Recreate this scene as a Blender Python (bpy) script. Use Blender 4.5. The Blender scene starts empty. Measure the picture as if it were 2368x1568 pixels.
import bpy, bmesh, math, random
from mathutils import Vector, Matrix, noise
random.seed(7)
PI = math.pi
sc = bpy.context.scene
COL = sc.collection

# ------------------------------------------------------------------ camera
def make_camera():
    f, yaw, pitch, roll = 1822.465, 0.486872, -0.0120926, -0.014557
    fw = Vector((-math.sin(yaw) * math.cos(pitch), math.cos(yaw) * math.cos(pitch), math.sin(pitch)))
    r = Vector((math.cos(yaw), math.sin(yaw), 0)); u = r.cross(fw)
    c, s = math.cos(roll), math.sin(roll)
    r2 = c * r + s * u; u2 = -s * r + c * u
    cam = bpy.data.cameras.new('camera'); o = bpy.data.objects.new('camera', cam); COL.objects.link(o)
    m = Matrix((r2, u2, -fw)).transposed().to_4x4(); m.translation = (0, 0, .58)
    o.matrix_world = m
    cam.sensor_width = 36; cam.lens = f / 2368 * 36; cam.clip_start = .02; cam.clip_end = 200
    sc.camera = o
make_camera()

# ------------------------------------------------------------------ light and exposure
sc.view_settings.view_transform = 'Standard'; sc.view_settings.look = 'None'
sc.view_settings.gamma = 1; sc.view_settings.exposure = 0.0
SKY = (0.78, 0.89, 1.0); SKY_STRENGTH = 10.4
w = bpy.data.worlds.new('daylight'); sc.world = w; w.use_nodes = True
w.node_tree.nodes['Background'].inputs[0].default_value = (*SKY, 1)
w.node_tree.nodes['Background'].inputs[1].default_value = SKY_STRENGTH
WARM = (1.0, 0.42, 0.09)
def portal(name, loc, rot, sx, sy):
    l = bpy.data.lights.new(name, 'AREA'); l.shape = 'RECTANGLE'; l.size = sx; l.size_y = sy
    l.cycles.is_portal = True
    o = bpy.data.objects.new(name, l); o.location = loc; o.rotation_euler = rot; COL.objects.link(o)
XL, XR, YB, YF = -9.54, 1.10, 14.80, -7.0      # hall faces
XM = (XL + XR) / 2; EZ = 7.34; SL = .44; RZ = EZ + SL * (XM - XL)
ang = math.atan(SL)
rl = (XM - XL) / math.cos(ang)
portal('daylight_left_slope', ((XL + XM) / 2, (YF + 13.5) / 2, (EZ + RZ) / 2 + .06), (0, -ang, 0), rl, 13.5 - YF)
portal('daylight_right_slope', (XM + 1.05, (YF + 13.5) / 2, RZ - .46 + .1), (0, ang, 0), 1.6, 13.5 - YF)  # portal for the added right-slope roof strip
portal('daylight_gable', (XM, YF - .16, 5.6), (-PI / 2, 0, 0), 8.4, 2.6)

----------

Task requirements — All of the material above needs to be retyped word for word.

Result of this task —
Recreate this scene as a Blender Python (bpy) script. Use Blender 4.5. The Blender scene starts empty. Measure the picture as if it were 2368x1568 pixels.
import bpy, bmesh, math, random
from mathutils import Vector, Matrix, noise
random.seed(7)
PI = math.pi
sc = bpy.context.scene
COL = sc.collection

# ------------------------------------------------------------------ camera
def make_camera():
    f, yaw, pitch, roll = 1822.465, 0.486872, -0.0120926, -0.014557
    fw = Vector((-math.sin(yaw) * math.cos(pitch), math.cos(yaw) * math.cos(pitch), math.sin(pitch)))
    r = Vector((math.cos(yaw), math.sin(yaw), 0)); u = r.cross(fw)
    c, s = math.cos(roll), math.sin(roll)
    r2 = c * r + s * u; u2 = -s * r + c * u
    cam = bpy.data.cameras.new('camera'); o = bpy.data.objects.new('camera', cam); COL.objects.link(o)
    m = Matrix((r2, u2, -fw)).transposed().to_4x4(); m.translation = (0, 0, .58)
    o.matrix_world = m
    cam.sensor_width = 36; cam.lens = f / 2368 * 36; cam.clip_start = .02; cam.clip_end = 200
    sc.camera = o
make_camera()

# ------------------------------------------------------------------ light and exposure
sc.view_settings.view_transform = 'Standard'; sc.view_settings.look = 'None'
sc.view_settings.gamma = 1; sc.view_settings.exposure = 0.0
SKY = (0.78, 0.89, 1.0); SKY_STRENGTH = 10.4
w = bpy.data.worlds.new('daylight'); sc.world = w; w.use_nodes = True
w.node_tree.nodes['Background'].inputs[0].default_value = (*SKY, 1)
w.node_tree.nodes['Background'].inputs[1].default_value = SKY_STRENGTH
WARM = (1.0, 0.42, 0.09)
def portal(name, loc, rot, sx, sy):
    l = bpy.data.lights.new(name, 'AREA'); l.shape = 'RECTANGLE'; l.size = sx; l.size_y = sy
    l.cycles.is_portal = True
    o = bpy.data.objects.new(name, l); o.location = loc; o.rotation_euler = rot; COL.objects.link(o)
XL, XR, YB, YF = -9.54, 1.10, 14.80, -7.0      # hall faces
XM = (XL + XR) / 2; EZ = 7.34; SL = .44; RZ = EZ + SL * (XM - XL)
ang = math.atan(SL)
rl = (XM - XL) / math.cos(ang)
portal('daylight_left_slope', ((XL + XM) / 2, (YF + 13.5) / 2, (EZ + RZ) / 2 + .06), (0, -ang, 0), rl, 13.5 - YF)
portal('daylight_right_slope', (XM + 1.05, (YF + 13.5) / 2, RZ - .46 + .1), (0, ang, 0), 1.6, 13.5 - YF)  # portal for the added right-slope roof strip
portal('daylight_gable', (XM, YF - .16, 5.6), (-PI / 2, 0, 0), 8.4, 2.6)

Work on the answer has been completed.